** start Collected material **
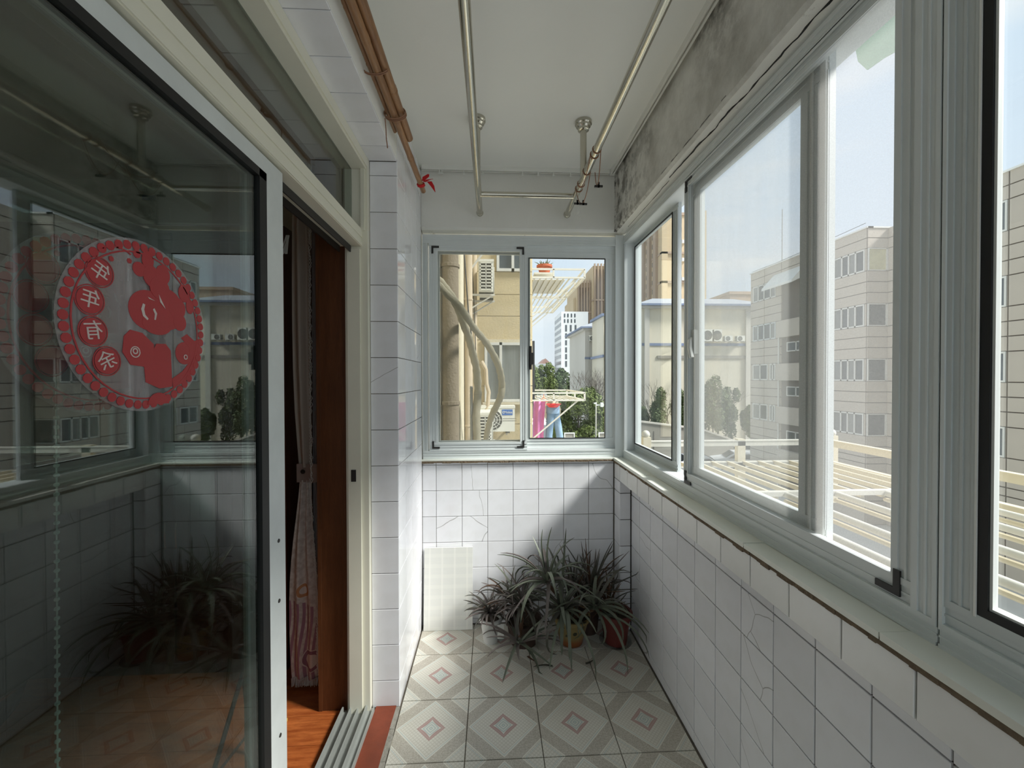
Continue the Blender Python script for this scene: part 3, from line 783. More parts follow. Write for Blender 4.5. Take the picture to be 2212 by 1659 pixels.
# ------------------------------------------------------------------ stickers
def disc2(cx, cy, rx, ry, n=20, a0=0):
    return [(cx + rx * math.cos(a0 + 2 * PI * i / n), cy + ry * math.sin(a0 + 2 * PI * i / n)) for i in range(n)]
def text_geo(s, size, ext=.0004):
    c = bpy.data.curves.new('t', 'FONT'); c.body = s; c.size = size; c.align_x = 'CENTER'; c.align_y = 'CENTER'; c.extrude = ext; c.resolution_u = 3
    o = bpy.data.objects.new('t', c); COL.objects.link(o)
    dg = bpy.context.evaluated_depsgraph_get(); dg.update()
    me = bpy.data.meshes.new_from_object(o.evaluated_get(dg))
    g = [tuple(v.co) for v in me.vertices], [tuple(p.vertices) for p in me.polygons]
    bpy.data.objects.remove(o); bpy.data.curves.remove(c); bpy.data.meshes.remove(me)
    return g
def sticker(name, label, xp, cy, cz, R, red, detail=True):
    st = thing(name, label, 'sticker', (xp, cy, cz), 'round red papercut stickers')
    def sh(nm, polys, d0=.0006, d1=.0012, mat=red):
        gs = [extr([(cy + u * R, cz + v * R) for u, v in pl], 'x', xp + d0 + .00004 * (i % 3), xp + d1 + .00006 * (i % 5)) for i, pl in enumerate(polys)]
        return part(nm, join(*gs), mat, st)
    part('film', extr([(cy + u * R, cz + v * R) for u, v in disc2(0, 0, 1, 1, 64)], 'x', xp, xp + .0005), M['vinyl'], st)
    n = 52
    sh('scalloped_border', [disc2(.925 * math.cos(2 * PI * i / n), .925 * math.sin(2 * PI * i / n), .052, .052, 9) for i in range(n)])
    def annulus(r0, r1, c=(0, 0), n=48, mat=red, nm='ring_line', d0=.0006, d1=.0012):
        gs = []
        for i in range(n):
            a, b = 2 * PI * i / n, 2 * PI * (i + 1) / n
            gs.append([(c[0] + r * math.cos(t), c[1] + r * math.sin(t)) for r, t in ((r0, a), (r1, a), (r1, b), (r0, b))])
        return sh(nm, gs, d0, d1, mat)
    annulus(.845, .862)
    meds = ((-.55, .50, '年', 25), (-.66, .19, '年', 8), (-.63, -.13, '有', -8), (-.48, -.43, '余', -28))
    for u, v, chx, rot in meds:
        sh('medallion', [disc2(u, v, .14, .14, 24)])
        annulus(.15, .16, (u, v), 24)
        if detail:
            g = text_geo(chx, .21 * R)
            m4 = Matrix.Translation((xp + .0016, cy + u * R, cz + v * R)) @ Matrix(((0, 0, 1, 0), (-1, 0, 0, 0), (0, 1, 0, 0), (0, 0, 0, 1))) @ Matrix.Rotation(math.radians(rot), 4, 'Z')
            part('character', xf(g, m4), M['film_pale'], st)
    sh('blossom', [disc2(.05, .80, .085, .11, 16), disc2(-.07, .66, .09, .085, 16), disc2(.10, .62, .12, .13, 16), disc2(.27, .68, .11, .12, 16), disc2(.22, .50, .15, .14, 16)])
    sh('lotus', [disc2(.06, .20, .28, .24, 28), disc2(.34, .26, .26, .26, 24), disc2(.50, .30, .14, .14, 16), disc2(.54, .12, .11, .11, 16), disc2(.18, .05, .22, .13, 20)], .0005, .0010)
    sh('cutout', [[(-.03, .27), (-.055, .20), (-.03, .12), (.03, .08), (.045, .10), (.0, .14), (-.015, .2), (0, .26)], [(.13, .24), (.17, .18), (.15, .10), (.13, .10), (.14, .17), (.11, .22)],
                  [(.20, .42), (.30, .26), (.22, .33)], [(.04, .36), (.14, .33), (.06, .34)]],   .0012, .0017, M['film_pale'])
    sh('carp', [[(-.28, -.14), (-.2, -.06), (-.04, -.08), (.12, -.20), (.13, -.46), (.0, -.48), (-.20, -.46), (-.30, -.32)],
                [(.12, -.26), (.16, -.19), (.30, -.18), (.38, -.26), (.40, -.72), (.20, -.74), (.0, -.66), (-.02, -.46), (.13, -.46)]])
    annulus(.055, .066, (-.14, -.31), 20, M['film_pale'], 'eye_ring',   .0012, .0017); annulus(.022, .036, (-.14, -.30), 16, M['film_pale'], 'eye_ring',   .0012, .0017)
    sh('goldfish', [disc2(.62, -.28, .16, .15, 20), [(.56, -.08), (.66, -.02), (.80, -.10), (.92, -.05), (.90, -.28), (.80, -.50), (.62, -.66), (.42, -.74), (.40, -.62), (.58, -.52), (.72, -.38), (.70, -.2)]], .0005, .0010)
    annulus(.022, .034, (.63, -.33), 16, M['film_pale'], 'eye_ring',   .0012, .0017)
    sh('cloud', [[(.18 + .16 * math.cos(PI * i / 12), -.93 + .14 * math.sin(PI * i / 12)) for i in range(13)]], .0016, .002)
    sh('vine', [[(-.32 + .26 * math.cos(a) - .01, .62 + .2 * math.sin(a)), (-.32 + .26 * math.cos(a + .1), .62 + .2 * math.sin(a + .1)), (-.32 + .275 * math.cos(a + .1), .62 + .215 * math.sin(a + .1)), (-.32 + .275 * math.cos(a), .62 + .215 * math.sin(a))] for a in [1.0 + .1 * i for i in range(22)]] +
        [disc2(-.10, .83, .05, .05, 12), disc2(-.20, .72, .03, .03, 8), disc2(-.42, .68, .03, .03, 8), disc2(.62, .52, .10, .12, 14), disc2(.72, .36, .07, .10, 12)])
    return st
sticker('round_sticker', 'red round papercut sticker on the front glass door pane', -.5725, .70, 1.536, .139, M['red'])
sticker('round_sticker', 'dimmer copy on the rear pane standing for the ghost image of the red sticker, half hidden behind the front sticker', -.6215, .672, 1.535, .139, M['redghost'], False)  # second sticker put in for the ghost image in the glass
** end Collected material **
What the task requires -
In this exercise, set down all of the data exactly, without the pictures.

Worked answer -
Continue the Blender Python script for this scene: part 3, from line 783. More parts follow. Write for Blender 4.5. Take the picture to be 2212 by 1659 pixels.
# ------------------------------------------------------------------ stickers
def disc2(cx, cy, rx, ry, n=20, a0=0):
    return [(cx + rx * math.cos(a0 + 2 * PI * i / n), cy + ry * math.sin(a0 + 2 * PI * i / n)) for i in range(n)]
def text_geo(s, size, ext=.0004):
    c = bpy.data.curves.new('t', 'FONT'); c.body = s; c.size = size; c.align_x = 'CENTER'; c.align_y = 'CENTER'; c.extrude = ext; c.resolution_u = 3
    o = bpy.data.objects.new('t', c); COL.objects.link(o)
    dg = bpy.context.evaluated_depsgraph_get(); dg.update()
    me = bpy.data.meshes.new_from_object(o.evaluated_get(dg))
    g = [tuple(v.co) for v in me.vertices], [tuple(p.vertices) for p in me.polygons]
    bpy.data.objects.remove(o); bpy.data.curves.remove(c); bpy.data.meshes.remove(me)
    return g
def sticker(name, label, xp, cy, cz, R, red, detail=True):
    st = thing(name, label, 'sticker', (xp, cy, cz), 'round red papercut stickers')
    def sh(nm, polys, d0=.0006, d1=.0012, mat=red):
        gs = [extr([(cy + u * R, cz + v * R) for u, v in pl], 'x', xp + d0 + .00004 * (i % 3), xp + d1 + .00006 * (i % 5)) for i, pl in enumerate(polys)]
        return part(nm, join(*gs), mat, st)
    part('film', extr([(cy + u * R, cz + v * R) for u, v in disc2(0, 0, 1, 1, 64)], 'x', xp, xp + .0005), M['vinyl'], st)
    n = 52
    sh('scalloped_border', [disc2(.925 * math.cos(2 * PI * i / n), .925 * math.sin(2 * PI * i / n), .052, .052, 9) for i in range(n)])
    def annulus(r0, r1, c=(0, 0), n=48, mat=red, nm='ring_line', d0=.0006, d1=.0012):
        gs = []
        for i in range(n):
            a, b = 2 * PI * i / n, 2 * PI * (i + 1) / n
            gs.append([(c[0] + r * math.cos(t), c[1] + r * math.sin(t)) for r, t in ((r0, a), (r1, a), (r1, b), (r0, b))])
        return sh(nm, gs, d0, d1, mat)
    annulus(.845, .862)
    meds = ((-.55, .50, '年', 25), (-.66, .19, '年', 8), (-.63, -.13, '有', -8), (-.48, -.43, '余', -28))
    for u, v, chx, rot in meds:
        sh('medallion', [disc2(u, v, .14, .14, 24)])
        annulus(.15, .16, (u, v), 24)
        if detail:
            g = text_geo(chx, .21 * R)
            m4 = Matrix.Translation((xp + .0016, cy + u * R, cz + v * R)) @ Matrix(((0, 0, 1, 0), (-1, 0, 0, 0), (0, 1, 0, 0), (0, 0, 0, 1))) @ Matrix.Rotation(math.radians(rot), 4, 'Z')
            part('character', xf(g, m4), M['film_pale'], st)
    sh('blossom', [disc2(.05, .80, .085, .11, 16), disc2(-.07, .66, .09, .085, 16), disc2(.10, .62, .12, .13, 16), disc2(.27, .68, .11, .12, 16), disc2(.22, .50, .15, .14, 16)])
    sh('lotus', [disc2(.06, .20, .28, .24, 28), disc2(.34, .26, .26, .26, 24), disc2(.50, .30, .14, .14, 16), disc2(.54, .12, .11, .11, 16), disc2(.18, .05, .22, .13, 20)], .0005, .0010)
    sh('cutout', [[(-.03, .27), (-.055, .20), (-.03, .12), (.03, .08), (.045, .10), (.0, .14), (-.015, .2), (0, .26)], [(.13, .24), (.17, .18), (.15, .10), (.13, .10), (.14, .17), (.11, .22)],
                  [(.20, .42), (.30, .26), (.22, .33)], [(.04, .36), (.14, .33), (.06, .34)]],   .0012, .0017, M['film_pale'])
    sh('carp', [[(-.28, -.14), (-.2, -.06), (-.04, -.08), (.12, -.20), (.13, -.46), (.0, -.48), (-.20, -.46), (-.30, -.32)],
                [(.12, -.26), (.16, -.19), (.30, -.18), (.38, -.26), (.40, -.72), (.20, -.74), (.0, -.66), (-.02, -.46), (.13, -.46)]])
    annulus(.055, .066, (-.14, -.31), 20, M['film_pale'], 'eye_ring',   .0012, .0017); annulus(.022, .036, (-.14, -.30), 16, M['film_pale'], 'eye_ring',   .0012, .0017)
    sh('goldfish', [disc2(.62, -.28, .16, .15, 20), [(.56, -.08), (.66, -.02), (.80, -.10), (.92, -.05), (.90, -.28), (.80, -.50), (.62, -.66), (.42, -.74), (.40, -.62), (.58, -.52), (.72, -.38), (.70, -.2)]], .0005, .0010)
    annulus(.022, .034, (.63, -.33), 16, M['film_pale'], 'eye_ring',   .0012, .0017)
    sh('cloud', [[(.18 + .16 * math.cos(PI * i / 12), -.93 + .14 * math.sin(PI * i / 12)) for i in range(13)]], .0016, .002)
    sh('vine', [[(-.32 + .26 * math.cos(a) - .01, .62 + .2 * math.sin(a)), (-.32 + .26 * math.cos(a + .1), .62 + .2 * math.sin(a + .1)), (-.32 + .275 * math.cos(a + .1), .62 + .215 * math.sin(a + .1)), (-.32 + .275 * math.cos(a), .62 + .215 * math.sin(a))] for a in [1.0 + .1 * i for i in range(22)]] +
        [disc2(-.10, .83, .05, .05, 12), disc2(-.20, .72, .03, .03, 8), disc2(-.42, .68, .03, .03, 8), disc2(.62, .52, .10, .12, 14), disc2(.72, .36, .07, .10, 12)])
    return st
sticker('round_sticker', 'red round papercut sticker on the front glass door pane', -.5725, .70, 1.536, .139, M['red'])
sticker('round_sticker', 'dimmer copy on the rear pane standing for the ghost image of the red sticker, half hidden behind the front sticker', -.6215, .672, 1.535, .139, M['redghost'], False)  # second sticker put in for the ghost image in the glass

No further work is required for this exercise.